**Given problem**
Using the data beneath this instruction, retype only the lines from the one that contains "for i, (xa, xb)" down to the one that contains "side, path in mm", both included, exactly as they appear.

**Data shown**

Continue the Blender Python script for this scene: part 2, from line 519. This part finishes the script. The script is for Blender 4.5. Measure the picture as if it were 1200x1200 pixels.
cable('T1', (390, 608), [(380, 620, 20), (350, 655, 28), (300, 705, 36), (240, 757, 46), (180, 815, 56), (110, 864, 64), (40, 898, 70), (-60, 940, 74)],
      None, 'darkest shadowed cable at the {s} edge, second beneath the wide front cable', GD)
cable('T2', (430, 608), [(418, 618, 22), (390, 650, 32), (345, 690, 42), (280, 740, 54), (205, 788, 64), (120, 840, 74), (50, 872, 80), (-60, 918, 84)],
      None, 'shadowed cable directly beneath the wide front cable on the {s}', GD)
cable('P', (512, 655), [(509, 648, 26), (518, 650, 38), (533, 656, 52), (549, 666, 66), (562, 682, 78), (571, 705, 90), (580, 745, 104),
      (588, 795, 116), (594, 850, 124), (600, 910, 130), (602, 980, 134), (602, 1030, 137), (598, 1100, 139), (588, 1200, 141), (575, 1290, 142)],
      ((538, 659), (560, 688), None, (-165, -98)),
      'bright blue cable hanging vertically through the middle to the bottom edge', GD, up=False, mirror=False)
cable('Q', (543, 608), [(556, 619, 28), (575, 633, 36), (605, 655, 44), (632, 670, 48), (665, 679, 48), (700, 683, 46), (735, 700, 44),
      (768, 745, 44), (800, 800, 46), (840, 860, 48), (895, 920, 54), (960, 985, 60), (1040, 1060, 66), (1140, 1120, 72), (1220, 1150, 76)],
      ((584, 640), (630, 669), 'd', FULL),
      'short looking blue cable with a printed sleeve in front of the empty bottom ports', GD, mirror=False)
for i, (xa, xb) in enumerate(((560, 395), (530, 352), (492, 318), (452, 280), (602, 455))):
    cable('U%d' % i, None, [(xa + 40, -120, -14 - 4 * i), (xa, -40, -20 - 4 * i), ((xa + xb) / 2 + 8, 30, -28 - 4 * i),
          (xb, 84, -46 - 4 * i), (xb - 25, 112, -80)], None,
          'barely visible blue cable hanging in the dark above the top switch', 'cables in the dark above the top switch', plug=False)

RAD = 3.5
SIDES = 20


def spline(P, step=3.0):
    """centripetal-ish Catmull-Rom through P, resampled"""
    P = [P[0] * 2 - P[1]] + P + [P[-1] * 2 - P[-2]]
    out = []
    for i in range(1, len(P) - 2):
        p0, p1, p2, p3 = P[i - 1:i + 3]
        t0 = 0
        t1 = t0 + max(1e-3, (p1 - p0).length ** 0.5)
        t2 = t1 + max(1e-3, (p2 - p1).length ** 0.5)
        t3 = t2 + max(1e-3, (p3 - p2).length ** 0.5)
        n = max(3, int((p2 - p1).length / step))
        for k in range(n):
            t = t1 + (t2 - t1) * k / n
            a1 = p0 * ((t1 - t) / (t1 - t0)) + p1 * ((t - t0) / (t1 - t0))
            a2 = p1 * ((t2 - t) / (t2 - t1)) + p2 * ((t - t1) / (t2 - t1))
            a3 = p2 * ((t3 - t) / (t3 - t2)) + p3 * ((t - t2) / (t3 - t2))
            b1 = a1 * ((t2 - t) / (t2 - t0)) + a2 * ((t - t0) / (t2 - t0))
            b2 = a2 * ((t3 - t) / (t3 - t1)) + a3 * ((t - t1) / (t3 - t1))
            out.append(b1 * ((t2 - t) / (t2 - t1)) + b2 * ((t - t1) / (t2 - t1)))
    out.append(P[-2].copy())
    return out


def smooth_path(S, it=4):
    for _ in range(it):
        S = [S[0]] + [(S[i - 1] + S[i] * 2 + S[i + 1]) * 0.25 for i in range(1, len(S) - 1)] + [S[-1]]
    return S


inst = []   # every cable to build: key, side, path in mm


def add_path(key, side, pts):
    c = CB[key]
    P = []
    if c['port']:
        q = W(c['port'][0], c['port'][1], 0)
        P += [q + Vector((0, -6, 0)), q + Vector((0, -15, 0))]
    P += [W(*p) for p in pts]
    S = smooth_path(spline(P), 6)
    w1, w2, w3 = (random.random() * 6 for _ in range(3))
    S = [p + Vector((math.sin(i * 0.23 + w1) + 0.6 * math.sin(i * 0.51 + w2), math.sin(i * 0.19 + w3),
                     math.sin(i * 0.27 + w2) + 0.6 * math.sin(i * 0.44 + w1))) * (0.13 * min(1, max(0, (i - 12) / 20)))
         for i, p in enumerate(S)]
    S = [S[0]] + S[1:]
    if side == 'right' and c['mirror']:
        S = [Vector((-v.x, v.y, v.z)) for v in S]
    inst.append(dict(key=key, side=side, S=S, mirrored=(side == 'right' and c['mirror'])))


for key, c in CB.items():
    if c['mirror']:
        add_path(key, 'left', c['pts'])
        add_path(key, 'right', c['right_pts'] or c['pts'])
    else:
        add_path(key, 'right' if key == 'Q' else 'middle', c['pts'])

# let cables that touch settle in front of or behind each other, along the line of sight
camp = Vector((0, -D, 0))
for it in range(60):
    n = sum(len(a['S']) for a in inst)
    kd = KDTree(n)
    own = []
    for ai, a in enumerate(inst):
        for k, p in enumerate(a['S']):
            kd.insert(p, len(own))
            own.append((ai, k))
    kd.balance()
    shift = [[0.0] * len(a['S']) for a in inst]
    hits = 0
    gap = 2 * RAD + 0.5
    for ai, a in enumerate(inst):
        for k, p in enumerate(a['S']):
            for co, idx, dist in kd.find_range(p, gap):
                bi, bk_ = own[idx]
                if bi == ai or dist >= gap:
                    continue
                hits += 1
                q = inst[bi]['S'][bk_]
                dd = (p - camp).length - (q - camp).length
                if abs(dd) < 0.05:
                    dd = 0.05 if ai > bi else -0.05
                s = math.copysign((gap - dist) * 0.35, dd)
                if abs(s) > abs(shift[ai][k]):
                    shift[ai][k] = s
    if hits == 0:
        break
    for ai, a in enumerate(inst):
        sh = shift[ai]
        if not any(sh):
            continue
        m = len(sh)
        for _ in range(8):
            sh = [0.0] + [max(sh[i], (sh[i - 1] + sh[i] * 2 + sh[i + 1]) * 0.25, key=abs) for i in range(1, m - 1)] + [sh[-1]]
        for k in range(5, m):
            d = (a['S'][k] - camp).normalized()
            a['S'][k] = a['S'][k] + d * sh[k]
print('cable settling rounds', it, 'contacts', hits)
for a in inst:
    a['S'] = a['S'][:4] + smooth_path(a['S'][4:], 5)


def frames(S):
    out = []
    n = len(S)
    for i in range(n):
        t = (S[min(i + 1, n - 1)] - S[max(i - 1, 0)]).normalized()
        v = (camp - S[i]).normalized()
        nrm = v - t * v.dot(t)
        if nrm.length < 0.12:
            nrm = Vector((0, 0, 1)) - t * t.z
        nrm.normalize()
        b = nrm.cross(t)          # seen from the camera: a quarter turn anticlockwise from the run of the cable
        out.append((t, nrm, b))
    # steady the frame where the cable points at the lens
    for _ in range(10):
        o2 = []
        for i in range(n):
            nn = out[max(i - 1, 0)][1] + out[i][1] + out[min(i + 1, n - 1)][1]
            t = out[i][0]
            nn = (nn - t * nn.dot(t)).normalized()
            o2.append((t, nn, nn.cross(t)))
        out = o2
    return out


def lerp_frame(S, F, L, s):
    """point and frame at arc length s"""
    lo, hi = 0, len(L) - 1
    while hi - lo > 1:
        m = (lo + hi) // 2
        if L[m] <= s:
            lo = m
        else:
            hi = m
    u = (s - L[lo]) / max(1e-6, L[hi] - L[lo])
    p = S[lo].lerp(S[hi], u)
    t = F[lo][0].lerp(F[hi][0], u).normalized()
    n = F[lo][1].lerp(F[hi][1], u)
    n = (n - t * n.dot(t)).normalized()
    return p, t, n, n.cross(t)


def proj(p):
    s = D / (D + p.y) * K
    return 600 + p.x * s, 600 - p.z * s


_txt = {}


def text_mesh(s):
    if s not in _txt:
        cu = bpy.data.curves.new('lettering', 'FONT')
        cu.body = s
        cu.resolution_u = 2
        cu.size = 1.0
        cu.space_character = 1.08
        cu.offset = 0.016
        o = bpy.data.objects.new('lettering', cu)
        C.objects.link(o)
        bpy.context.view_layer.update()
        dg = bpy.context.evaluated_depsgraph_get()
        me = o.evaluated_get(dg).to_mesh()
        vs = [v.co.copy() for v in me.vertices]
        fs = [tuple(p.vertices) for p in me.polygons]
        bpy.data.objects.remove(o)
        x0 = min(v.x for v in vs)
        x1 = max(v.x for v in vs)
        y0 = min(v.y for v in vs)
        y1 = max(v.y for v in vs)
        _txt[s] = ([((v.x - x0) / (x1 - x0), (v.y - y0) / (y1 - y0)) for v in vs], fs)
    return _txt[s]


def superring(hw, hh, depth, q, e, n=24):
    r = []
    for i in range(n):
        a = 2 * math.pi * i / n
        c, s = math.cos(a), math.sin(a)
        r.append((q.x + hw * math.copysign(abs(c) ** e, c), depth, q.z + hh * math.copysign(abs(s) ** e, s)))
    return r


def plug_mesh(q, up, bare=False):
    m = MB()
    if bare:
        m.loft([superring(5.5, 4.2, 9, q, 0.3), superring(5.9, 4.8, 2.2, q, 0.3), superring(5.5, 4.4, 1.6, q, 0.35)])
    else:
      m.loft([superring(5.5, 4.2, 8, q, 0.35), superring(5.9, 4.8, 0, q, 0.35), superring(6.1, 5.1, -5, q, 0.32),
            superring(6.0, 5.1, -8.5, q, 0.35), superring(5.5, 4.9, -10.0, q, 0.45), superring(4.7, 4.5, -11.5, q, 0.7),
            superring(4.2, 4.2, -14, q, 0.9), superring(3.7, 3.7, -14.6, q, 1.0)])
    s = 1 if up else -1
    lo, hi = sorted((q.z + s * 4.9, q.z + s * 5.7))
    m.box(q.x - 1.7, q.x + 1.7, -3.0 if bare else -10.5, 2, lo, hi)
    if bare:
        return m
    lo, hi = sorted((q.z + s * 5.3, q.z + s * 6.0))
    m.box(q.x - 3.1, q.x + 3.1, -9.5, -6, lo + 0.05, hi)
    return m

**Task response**
for i, (xa, xb) in enumerate(((560, 395), (530, 352), (492, 318), (452, 280), (602, 455))):
    cable('U%d' % i, None, [(xa + 40, -120, -14 - 4 * i), (xa, -40, -20 - 4 * i), ((xa + xb) / 2 + 8, 30, -28 - 4 * i),
          (xb, 84, -46 - 4 * i), (xb - 25, 112, -80)], None,
          'barely visible blue cable hanging in the dark above the top switch', 'cables in the dark above the top switch', plug=False)

RAD = 3.5
SIDES = 20


def spline(P, step=3.0):
    """centripetal-ish Catmull-Rom through P, resampled"""
    P = [P[0] * 2 - P[1]] + P + [P[-1] * 2 - P[-2]]
    out = []
    for i in range(1, len(P) - 2):
        p0, p1, p2, p3 = P[i - 1:i + 3]
        t0 = 0
        t1 = t0 + max(1e-3, (p1 - p0).length ** 0.5)
        t2 = t1 + max(1e-3, (p2 - p1).length ** 0.5)
        t3 = t2 + max(1e-3, (p3 - p2).length ** 0.5)
        n = max(3, int((p2 - p1).length / step))
        for k in range(n):
            t = t1 + (t2 - t1) * k / n
            a1 = p0 * ((t1 - t) / (t1 - t0)) + p1 * ((t - t0) / (t1 - t0))
            a2 = p1 * ((t2 - t) / (t2 - t1)) + p2 * ((t - t1) / (t2 - t1))
            a3 = p2 * ((t3 - t) / (t3 - t2)) + p3 * ((t - t2) / (t3 - t2))
            b1 = a1 * ((t2 - t) / (t2 - t0)) + a2 * ((t - t0) / (t2 - t0))
            b2 = a2 * ((t3 - t) / (t3 - t1)) + a3 * ((t - t1) / (t3 - t1))
            out.append(b1 * ((t2 - t) / (t2 - t1)) + b2 * ((t - t1) / (t2 - t1)))
    out.append(P[-2].copy())
    return out


def smooth_path(S, it=4):
    for _ in range(it):
        S = [S[0]] + [(S[i - 1] + S[i] * 2 + S[i + 1]) * 0.25 for i in range(1, len(S) - 1)] + [S[-1]]
    return S


inst = []   # every cable to build: key, side, path in mm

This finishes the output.